Since moving to Hornblotton, I have had to manage without some of my favourite kitchen appliances: the dishwasher stayed in Scotland; the microwave is also absent, currently languishing in a cupboard because there are insufficient electrical sockets in our somewhat outdated kitchen; and the Gaggia died when asked to produce coffee in an area where the water is basically made of limestone.
As my household chores revolve around making coffee and providing clean crockery to drink it from, I have had to seek manual alternatives. My morning routine used to involve coming downstairs and pressing a button on the Gaggia. Once I had consumed my espresso, I simply placed my cup into the dishwasher and went about my business, secure in the knowledge that my chores were complete until elevenses.
Now I must come down in the half-light of day that is 7am in autumnal Somerset, locate the coffee percolator and empty yesterdays coffee grounds. Next, I need to scoop the grounds off
the floor with my hand, and place them in the bin. Then I fill the percolator with hot water, add fresh coffee and place it on the Aga. Finally, I need to wipe the coffee grounds from the kettle handle, the Aga door and anything else Ive recently touched.


I have unintentionally become an eco-warrior
Next, the hunt for a cup commences. I usually find them in my study, lined up like a row of Babushka dolls from the ridiculously large 7am cup to the tiny its-my-fifth-of-the-day-and-my-hands-are-shaking cup. They all need to be washed up, so I wait while the water trickles into the bowl through the tap that is so blocked with limescale it is almost a stalactite; perhaps in time my sink might become a must-see extension to the Wookey Hole Experience. Then that zingy-lemon-freshness as I add bubbles. A few moments of splashing the cups around and, as I hear the percolator bubbling, were ready.
All this without any electricity and no harmful chemicals such as you might find in a dishwasher tab (I am not counting the tank of oil the Aga uses each month); I have unintentionally become an eco-warrior. I also start to wonder how much money I have saved since we moved south and I started doing things manually.

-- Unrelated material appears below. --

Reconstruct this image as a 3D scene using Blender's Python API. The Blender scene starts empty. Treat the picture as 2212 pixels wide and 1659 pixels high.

I dont really miss the appliances; I used to hate unloading the dishwasher anyway, and I quite enjoy making the coffee from scratch. Recently, I have been looking at the other appliances, and considering the manual alternatives. I have bought a scythe and have invited my neighbour to let his sheep tend my lawn whilst I sell the mower, for example.
One morning last week when I was chatting to my wife about the pleasure
I got from doing things by hand, I suggested she might like to consider abandoning her washing machine and her noisy vacuum cleaner. I passed her the Western Gazette, open at the free ads, where I had already circled a washboard and a broom. There was an awkward silence. Apparently, she is not keen to join my appliance-free revolution.